Berlin, June 2014

I am in Berlin this week for a performance of Detroit, presented in a new staged version by the Hochschule für Musik Hanns Eisler and directed by Alexander Scholz. The performance, which took place last night at Club Gretchen in Kreuzberg, embodied many of the trends which I believe make our time the most exciting period for classical music since the turn of the last century.

The venue, which one enters through an active junkyard / auto body repair shop, is a former carriage house; in it's present incarnation, it is a nightclub with a surprisingly warm, resonant sonic environment for acoustic music. On the surface, we're as far as possible from the ossified ambiance of a city-center flagship concert hall.

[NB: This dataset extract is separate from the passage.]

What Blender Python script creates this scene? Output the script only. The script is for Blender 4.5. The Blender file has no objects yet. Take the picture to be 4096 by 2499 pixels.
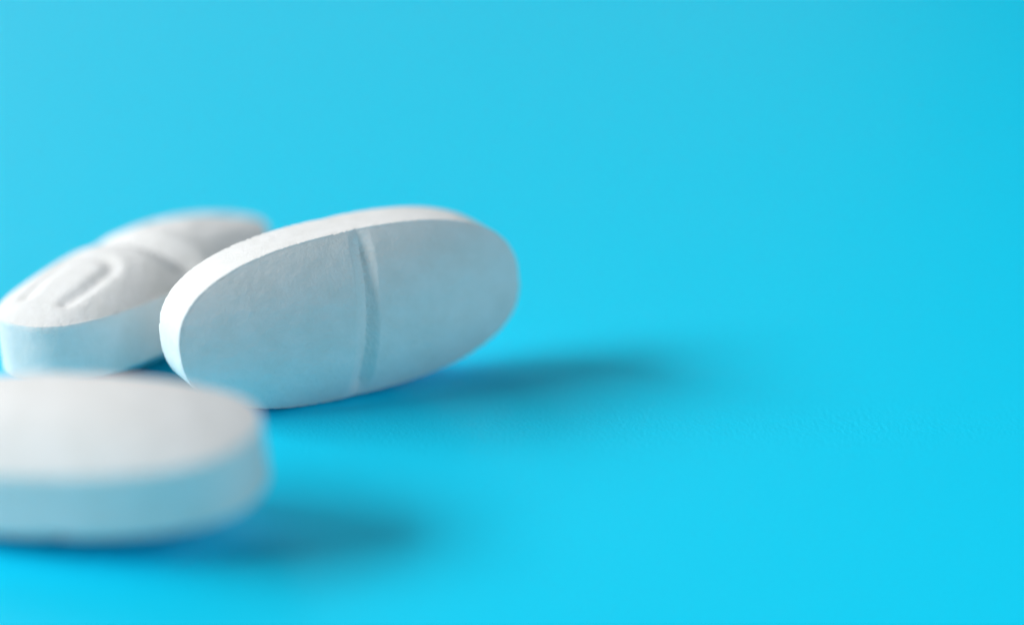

I would guess that the median age of the capacity crowd was 30, perhaps younger. The crowd was stylish, but nobody was dressed for a slightly formal business lunch, the way American opera patrons often are. The bar (of course there was a bar) was open as people arrived, and many took a drink with them to their seat. When the show began, though, the bar closed (attn: Brooklyn alt-classical scene).

This last bit is a critical detail. For all of the unimpeachable informality of the venue itself, the purpose of the physical space was—as it would be in any Wagnerian concert hall—to facilitate deep and focused listening to the music itself. The concept of undivided attention for a limited span of time is, in my opinion, a definitional aspect of the experience of Western classical music and its postmodern progeny. Because (most) composers are counting on it when they conceive of the work, it can't be relinquished at the moment of performance, whether the show takes place at the Philharmonie or in the junkyard.

The performance itself was spectacular, a surreal blend of my piece and Stravinsky's Histoire du Soldat, with a fixed cast of characters seamlessly moving between both works. The director's vision for the evening effectively created an autonomous third work that explored the sense of loss and nostalgia that pervades Detroit and Stravinsky's classic tale of a soldier whose life is shattered after he carelessly makes a deal with the devil.

Danielle Zuber and Alexandra Schulz, the former having just sung Agathe in Der Freischütz at the Gewandshaus Leipzig and the latter fresh from a series of engagements with the Berlin Staatsoper, gave a brilliant reading of Detroit, accompanied sensitively by the Berlin pianist Ralph Zedler. And the chamber orchestra for the Stravinsky, led by Yu-An Chang, was comprised of students from the Hochschule für Musik Hanns Eisler, but sounded better than many professional groups I've heard play the work. It was a rhythmically precise, joyous performance.

Stealing the show, however, was Pia Seiferth, the young German actress who played Joseph, the soldier in Stravinsky's eponymous work. The role requires almost 90 minutes of impassioned monologue, portraying a constantly shifting array of characters in English, French, and German. Seiferth tore up and down the aisles, leaping from post to post and responding beautifully to the musical environment against which the text is declaimed. The work is tricky and the narrative diffuse, but it never lost momentum or it's clarity of focus. Seiferth was applauded thunderously at the work's conclusion, and it was richly deserved.